• **Aim**:
Within the records that follow, restate exactly the lines from the line with "Model this scene" down to the line with "sc.cycles.max_bounces = 12;", including both. Omit the pictures.

• **Information given**:
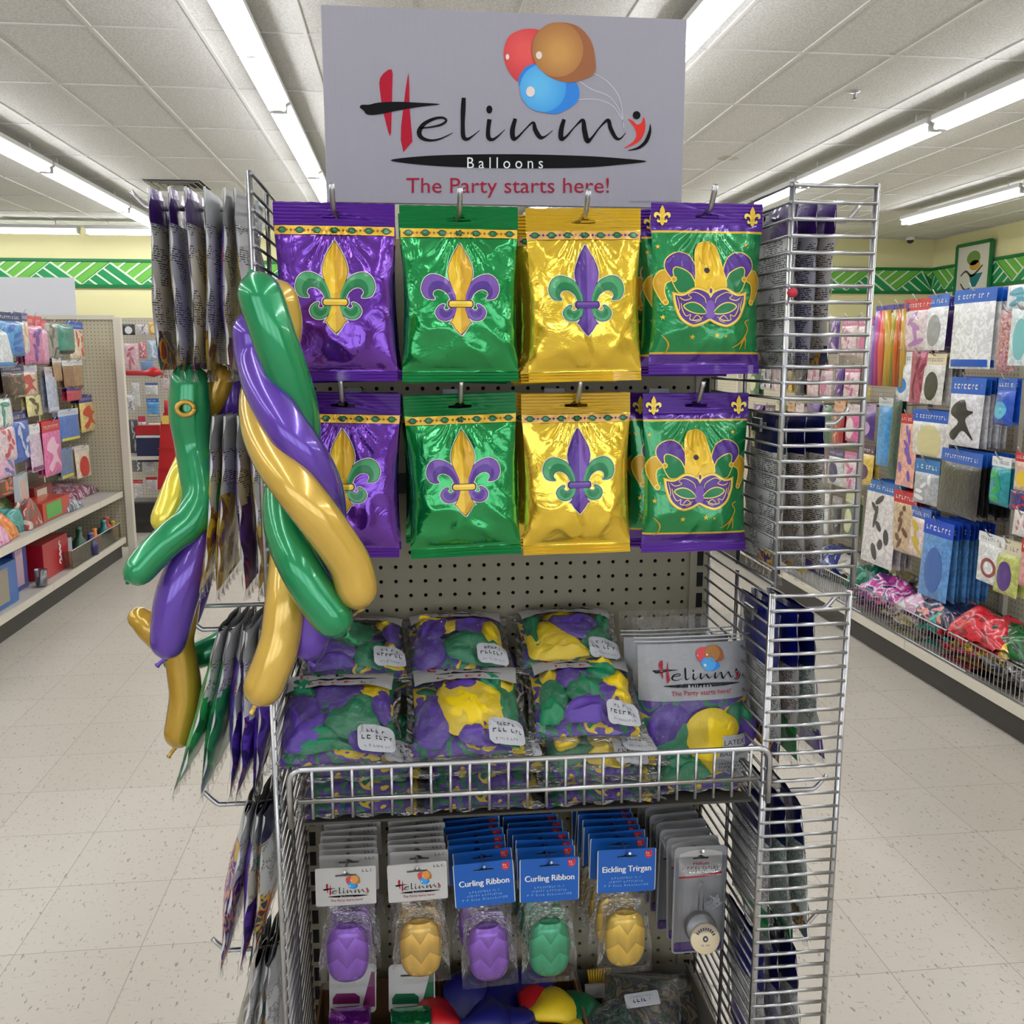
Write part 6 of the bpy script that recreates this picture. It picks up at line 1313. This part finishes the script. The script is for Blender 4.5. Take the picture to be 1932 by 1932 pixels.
t_ = thing('storage_bin', 'black bin on the base of the far unit', 'bin', atY(284, 982, YF_ - .25)); MB().box((0, 0, .085), (.24, .2, .17)).build('bin_body', cm((40, 40, 40)), t_); MB().box((0, 0, .172), (.26, .22, .014)).build('rim', cm((70, 70, 70)), t_)
t_ = thing('storage_bin', 'navy crate behind the red dustpan on the far unit', 'bin', atY(286, 870, YF_ - .1)); MB().box((0, 0, .1), (.2, .12, .2)).build('bin_body', cm((30, 40, 80)), t_); MB().box((0, 0, .215), (.2, .12, .02)).build('white_rim', cm(W_), t_); MB().box((0, 0, .27), (.2, .12, .08)).build('red_lid', cm((180, 30, 40)), t_)
# ---- framed picture on the right wall
a, b = atX(1800, 560, XR - .07), atX(1864, 550, XR - .07); zc = (atX(1832, 463, XR - .03).z + atX(1832, 556, XR - .03).z) / 2; w, h = abs(a.y - b.y), atX(1832, 460, XR - .03).z - atX(1832, 556, XR - .03).z
t_ = thing('framed_picture', 'green framed picture of plants and a teal vase on the right wall', 'picture', (XR - .055, (a.y + b.y) / 2, zc), R(0, 0, -90))
MB().box((0, 0, 0), (w - .04, .02, h - .04)).build('canvas', cm((230, 226, 214)), t_)
for c, s_ in (((0, -.01, h / 2), (w, .04, .05)), ((0, -.01, -h / 2), (w, .04, .05)), ((w / 2, -.01, 0), (.05, .04, h)), ((-w / 2, -.01, 0), (.05, .04, h))): MB().box(c, s_).build('frame', G1, t_)
mb = MB(); F = lambda u, v: (u * w, -.0115, v * h); mb.poly([ell(0, .22, .2, .14, 16)], F, 0); mb.poly([[(-.1, -.1), (.3, -.08), (.12, -.34), (.0, -.34)]], F, 1); mb.poly([ell(.05, .08, .16, .1, 12)], F, 2); mb.stroke([(-.35, -.1, .03), (-.2, -.02, .04), (0, -.12, .05), (.28, .06, .03)], F, 3); mb.stroke([(-.34, -.25, .03), (-.2, -.38, .04), (-.05, -.36, .03)], F, 3)
mb.build('painting', [cm((110, 150, 70)), cm((20, 120, 130)), cm((206, 160, 60)), cm((80, 56, 50))], t_)
# ---- added fill windows behind the camera are built with the room
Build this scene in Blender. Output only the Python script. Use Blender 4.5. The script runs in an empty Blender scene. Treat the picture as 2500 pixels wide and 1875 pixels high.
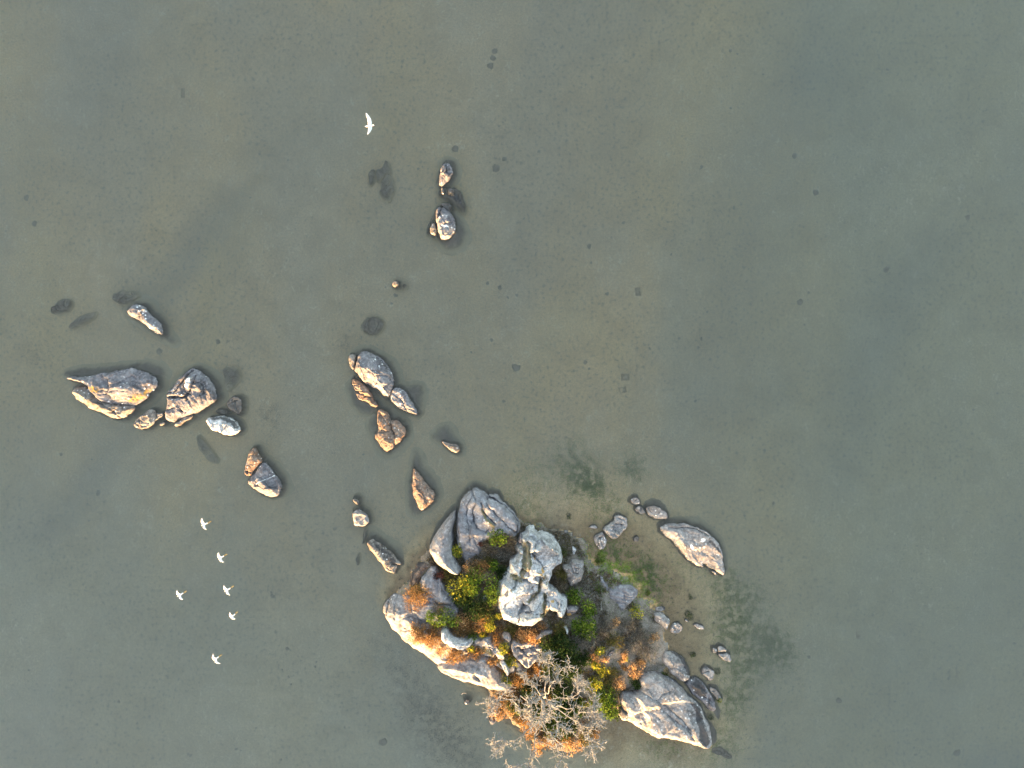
import bpy, math, random
import numpy as np
from mathutils import Vector, Matrix

# ------------------------------------------------------------------ camera, sky, sun, exposure
SC = bpy.context.scene
CAM_H = 42.0
M_PX = 0.024                      # metres on the water per photo pixel (photo 2500 x 1875)
cam = bpy.data.objects.new('camera', bpy.data.cameras.new('camera'))
SC.collection.objects.link(cam)
cam.location = (0, 0, CAM_H); cam.rotation_euler = (0, 0, 0)
cam.data.sensor_width = 36.0; cam.data.lens = 36.0 * CAM_H / (2500 * M_PX)
cam.data.clip_end = 2000.0
SC.camera = cam

SUN_EL = math.radians(6.0)
SUN_AZ = (-0.42, -0.907)            # the sun stands low to the lower left of the picture
world = bpy.data.worlds.new('World'); SC.world = world; world.use_nodes = True
wn = world.node_tree
bg = wn.nodes['Background']
sky = wn.nodes.new('ShaderNodeTexSky'); sky.sky_type = 'NISHITA'; sky.sun_disc = False
sky.sun_elevation = SUN_EL
sky.sun_rotation = math.atan2(SUN_AZ[0], SUN_AZ[1])
sky.air_density = 1.0; sky.dust_density = 5.0; sky.ozone_density = 0.3
wn.links.new(sky.outputs[0], bg.inputs[0]); bg.inputs[1].default_value = 0.15
sun = bpy.data.objects.new('sun', bpy.data.lights.new('sun', 'SUN'))
SC.collection.objects.link(sun)
sun.data.energy = 3.1; sun.data.angle = math.radians(0.6); sun.data.color = (1.0, 0.59, 0.275)
sd = Vector((SUN_AZ[0] * math.cos(SUN_EL), SUN_AZ[1] * math.cos(SUN_EL), math.sin(SUN_EL)))
sun.rotation_euler = sd.to_track_quat('Z', 'Y').to_euler()
SC.view_settings.view_transform = 'Standard'; SC.view_settings.look = 'None'
SC.view_settings.exposure = 3.48; SC.view_settings.gamma = 1.0; SC.view_settings.use_curve_mapping = False
SC.render.engine = 'CYCLES'
SC.cycles.use_denoising = True
SC.cycles.max_bounces = 6; SC.cycles.volume_bounces = 1; SC.cycles.transparent_max_bounces = 12
SC.cycles.diffuse_bounces = 3; SC.cycles.glossy_bounces = 2
SC.cycles.caustics_reflective = False; SC.cycles.caustics_refractive = False
SC.cycles.sample_clamp_indirect = 4.0

# ------------------------------------------------------------------ helpers
COL = SC.collection
RNG = random.Random(7)

def P(px, py, z=0.0):
    """photo pixel -> point at height z"""
    k = M_PX * (CAM_H - z) / CAM_H
    return ((px - 1250.0) * k, (937.5 - py) * k)

VIEWS = {  # zoomed views of the photograph the outlines were measured in: origin and scale in photo pixels
    'W': (0, 0, 2500 / 2212), 'S': (0, 0, 1.0), 'A': (80, 660, 500 / 2074), 'B': (380, 880, 400 / 1746), 'C': (800, 800, 400 / 1327),
    'D': (850, 240, 400 / 1659), 'E': (820, 1180, 300 / 1659), 'F': (900, 1150, 600 / 2212), 'G': (1150, 1450, 600 / 2212),
    'H': (1350, 1150, 600 / 2212), 'I': (1400, 1475, 600 / 2212), 'J': (1000, 1180, 300 / 2212), 'K': (920, 1380, 300 / 2212),
    'L': (1180, 1280, 300 / 2212), 'M': (1080, 1500, 300 / 2212), 'N': (1300, 1450, 300 / 2212), 'O': (1160, 1640, 320 / 2212),
    'Q': (1500, 1580, 300 / 2212)}

def V(view, pts, z=0.0):
    x0, y0, s = VIEWS[view]
    return np.array([P(x0 + a * s, y0 + b * s, z) for a, b in pts])

def _hash(ix, iy, seed):
    h = (ix.astype(np.int64) * 374761393 + iy.astype(np.int64) * 668265263 + seed * 1442695041) & 0x7fffffff
    h = ((h ^ (h >> 13)) * 1274126177) & 0x7fffffff
    return ((h ^ (h >> 16)) & 0xffff) / 65535.0

def vnoise(x, y, seed=0):
    """gradient noise, about -1..1"""
    ix = np.floor(x); iy = np.floor(y); fx = x - ix; fy = y - iy
    ux = fx * fx * fx * (fx * (fx * 6 - 15) + 10); uy = fy * fy * fy * (fy * (fy * 6 - 15) + 10)
    def g(dx, dy):
        a = _hash(ix + dx, iy + dy, seed) * 2 * np.pi
        return np.cos(a) * (fx - dx) + np.sin(a) * (fy - dy)
    n0 = g(0, 0) * (1 - ux) + g(1, 0) * ux
    n1 = g(0, 1) * (1 - ux) + g(1, 1) * ux
    return (n0 * (1 - uy) + n1 * uy) * 1.5

def fbm(x, y, seed=0, octv=4, gain=0.5):
    s = np.zeros_like(x, dtype=float); a = 1.0
    for o in range(octv):
        s = s + a * vnoise(x * 2 ** o + 17.3 * o, y * 2 ** o - 9.1 * o, seed + o * 31); a *= gain
    return s

def smooth_closed(p, it=2):
    for _ in range(it):
        q = np.roll(p, -1, 0)
        p = np.stack([p * 0.75 + q * 0.25, p * 0.25 + q * 0.75], 1).reshape(-1, 2)
    return p

def seg_dist(x, y, p, closed):
    """distance to a polyline"""
    n = len(p); best = np.full(x.shape, 1e9)
    for i in range(n if closed else n - 1):
        a = p[i]; b = p[(i + 1) % n]; d = b - a
        L = d[0] * d[0] + d[1] * d[1] + 1e-12
        t = np.clip(((x - a[0]) * d[0] + (y - a[1]) * d[1]) / L, 0, 1)
        best = np.minimum(best, (x - a[0] - t * d[0]) ** 2 + (y - a[1] - t * d[1]) ** 2)
    return np.sqrt(best)

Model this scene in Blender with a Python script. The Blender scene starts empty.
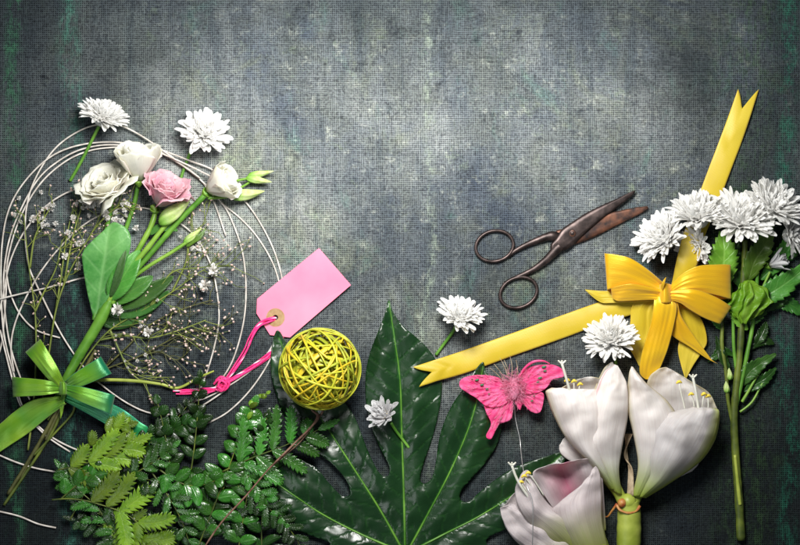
import bpy, math, random
from mathutils import Vector, Matrix, noise
from mathutils.geometry import delaunay_2d_cdt
PI = math.pi
sc = bpy.context.scene
C = sc.collection
# ------------------------------------------------------------------ camera, light, exposure
H = 1.35
cam_d = bpy.data.cameras.new('camera'); cam = bpy.data.objects.new('camera', cam_d); C.objects.link(cam)
cam.location = (0, 0, H); cam_d.sensor_width = 36; cam_d.lens = 36*H/0.8
cam_d.clip_start = .05; cam_d.clip_end = 20
sc.camera = cam
w = bpy.data.worlds.new("World"); sc.world = w; w.use_nodes = True
w.node_tree.nodes['Background'].inputs[0].default_value = (.80, .90, 1, 1)
w.node_tree.nodes['Background'].inputs[1].default_value = .085
def area(name, loc, target, size, power, col, sy=None):
    l = bpy.data.lights.new(name, 'AREA'); l.energy = power; l.size = size; l.color = col
    if sy: l.shape = 'RECTANGLE'; l.size_y = sy
    o = bpy.data.objects.new(name, l); C.objects.link(o); o.location = loc
    o.rotation_euler = (Vector(target)-Vector(loc)).to_track_quat('-Z', 'Y').to_euler()
area('softbox', (-.01, .29, .56), (.005, .03, 0), .22, 9.4, (1, .985, .95))
area('side_fill', (-.55, -.50, .75), (0, -.1, 0), .22, 1.6, (.95, .98, 1), .5)  # added fill lamp out of view, lifts petals that fall in shade
sc.view_settings.view_transform = 'Standard'; sc.view_settings.look = 'None'
sc.view_settings.exposure = 0; sc.view_settings.gamma = 1
sc.render.engine = 'CYCLES'
sc.cycles.max_bounces = 12; sc.cycles.diffuse_bounces = 7; sc.cycles.transmission_bounces = 8; sc.cycles.glossy_bounces = 4

# ------------------------------------------------------------------ helpers
def P(px, py, z=0):
    """pixel of the 800x545 picture and a height in mm -> world metres"""
    k = (H - z*.001)/H*.001
    return Vector(((px-400)*k, (272.5-py)*k, z*.001))
def crom(pts, n):
    """Catmull-Rom through tuples, n samples per span"""
    pts = [tuple(p) for p in pts]; out = []
    if len(pts) < 2: return pts
    for i in range(len(pts)-1):
        p0 = pts[max(i-1, 0)]; p1 = pts[i]; p2 = pts[i+1]; p3 = pts[min(i+2, len(pts)-1)]
        for s in range(n):
            t = s/n; t2 = t*t; t3 = t2*t
            out.append(tuple(.5*(2*b+(c-a)*t+(2*a-5*b+4*c-d)*t2+(-a+3*b-3*c+d)*t3) for a, b, c, d in zip(p0, p1, p2, p3)))
    out.append(pts[-1]); return out
WL = {}
class MB:
    def __init__(s): s.v = []; s.f = []; s.uv = []; s.a = []
    def vert(s, p, uv=(0, 0), a=0.0):
        s.v.append(Vector(p)); s.uv.append(uv); s.a.append(a); return len(s.v)-1
    def grid(s, rows, uvs=None, closed=False, att=None):
        base = len(s.v); n = len(rows[0]); m = len(rows)
        for i, r in enumerate(rows):
            for j, p in enumerate(r):
                s.vert(p, uvs[i][j] if uvs else (j/max(1, n-1), i/max(1, m-1)), att[i][j] if att else 0)
        for i in range(m-1):
            for j in range(n if closed else n-1):
                j2 = (j+1) % n
                s.f.append((base+i*n+j, base+i*n+j2, base+(i+1)*n+j2, base+(i+1)*n+j))
        return base
    def build(s, name, m, parent=None, thick=0, sub=0, zmin=.0004, bevel=0):
        zz = random.Random(len(s.v))
        for p in s.v:
            if p.z < zmin: p.z = zmin + zz.random()*.0002
        lo = Vector((min(p.x for p in s.v), min(p.y for p in s.v), min(p.z for p in s.v)))
        hi = Vector((max(p.x for p in s.v), max(p.y for p in s.v), max(p.z for p in s.v)))
        c = Vector(((lo.x+hi.x)/2, (lo.y+hi.y)/2, lo.z))
        me = bpy.data.meshes.new(name)
        me.from_pydata([p-c for p in s.v], [], s.f)
        ul = me.uv_layers.new(name='UVMap'); at = me.attributes.new('mark', 'FLOAT', 'POINT')
        at.data.foreach_set('value', s.a)
        for lp in me.loops: ul.data[lp.index].uv = s.uv[lp.vertex_index]
        me.polygons.foreach_set('use_smooth', [True]*len(me.polygons))
        me.materials.append(m); me.update()
        o = bpy.data.objects.new(name, me); C.objects.link(o)
        if parent: o.parent = parent; o.location = c-WL[parent]
        else: o.location = c
        WL[o] = c
        if thick:
            md = o.modifiers.new('thickness', 'SOLIDIFY'); md.thickness = thick*.001; md.offset = 0
        if bevel:
            md = o.modifiers.new('bevel', 'BEVEL'); md.width = bevel*.001; md.segments = 2; md.limit_method = 'ANGLE'
        if sub:
            md = o.modifiers.new('sub', 'SUBSURF'); md.levels = sub; md.render_levels = sub
        return o
def tag(o, label, cat, group=None, kind=None):
    if label: o['label'] = label
    if cat: o['category'] = cat
    if group: o['group'] = group
    if kind: o['kind'] = kind
    return o
def thing(name, label, cat, at, group=None):
    o = bpy.data.objects.new(name, None); C.objects.link(o); o.empty_display_size = .01
    o.location = at; WL[o] = Vector(at); return tag(o, label, cat, group)
def tube(mb, pts, seg=8, n=6, flat=1.0, cap=True, wob=0, seed=0):
    """pts: (px,py,z,r) in mm"""
    q = crom(pts, n) if n > 1 else pts
    ws = [P(a, b, c) for a, b, c, d in q]; rs = [max(.02, d)*.001 for a, b, c, d in q]
    wtube(mb, ws, rs, seg, flat, cap, wob, seed)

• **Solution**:
Model this scene in Blender with a Python script. The Blender scene starts empty.
import bpy, math, random
from mathutils import Vector, Matrix, noise
from mathutils.geometry import delaunay_2d_cdt
PI = math.pi
sc = bpy.context.scene
C = sc.collection
# ------------------------------------------------------------------ camera, light, exposure
H = 1.35
cam_d = bpy.data.cameras.new('camera'); cam = bpy.data.objects.new('camera', cam_d); C.objects.link(cam)
cam.location = (0, 0, H); cam_d.sensor_width = 36; cam_d.lens = 36*H/0.8
cam_d.clip_start = .05; cam_d.clip_end = 20
sc.camera = cam
w = bpy.data.worlds.new("World"); sc.world = w; w.use_nodes = True
w.node_tree.nodes['Background'].inputs[0].default_value = (.80, .90, 1, 1)
w.node_tree.nodes['Background'].inputs[1].default_value = .085
def area(name, loc, target, size, power, col, sy=None):
    l = bpy.data.lights.new(name, 'AREA'); l.energy = power; l.size = size; l.color = col
    if sy: l.shape = 'RECTANGLE'; l.size_y = sy
    o = bpy.data.objects.new(name, l); C.objects.link(o); o.location = loc
    o.rotation_euler = (Vector(target)-Vector(loc)).to_track_quat('-Z', 'Y').to_euler()
area('softbox', (-.01, .29, .56), (.005, .03, 0), .22, 9.4, (1, .985, .95))
area('side_fill', (-.55, -.50, .75), (0, -.1, 0), .22, 1.6, (.95, .98, 1), .5)  # added fill lamp out of view, lifts petals that fall in shade
sc.view_settings.view_transform = 'Standard'; sc.view_settings.look = 'None'
sc.view_settings.exposure = 0; sc.view_settings.gamma = 1
sc.render.engine = 'CYCLES'
sc.cycles.max_bounces = 12; sc.cycles.diffuse_bounces = 7; sc.cycles.transmission_bounces = 8; sc.cycles.glossy_bounces = 4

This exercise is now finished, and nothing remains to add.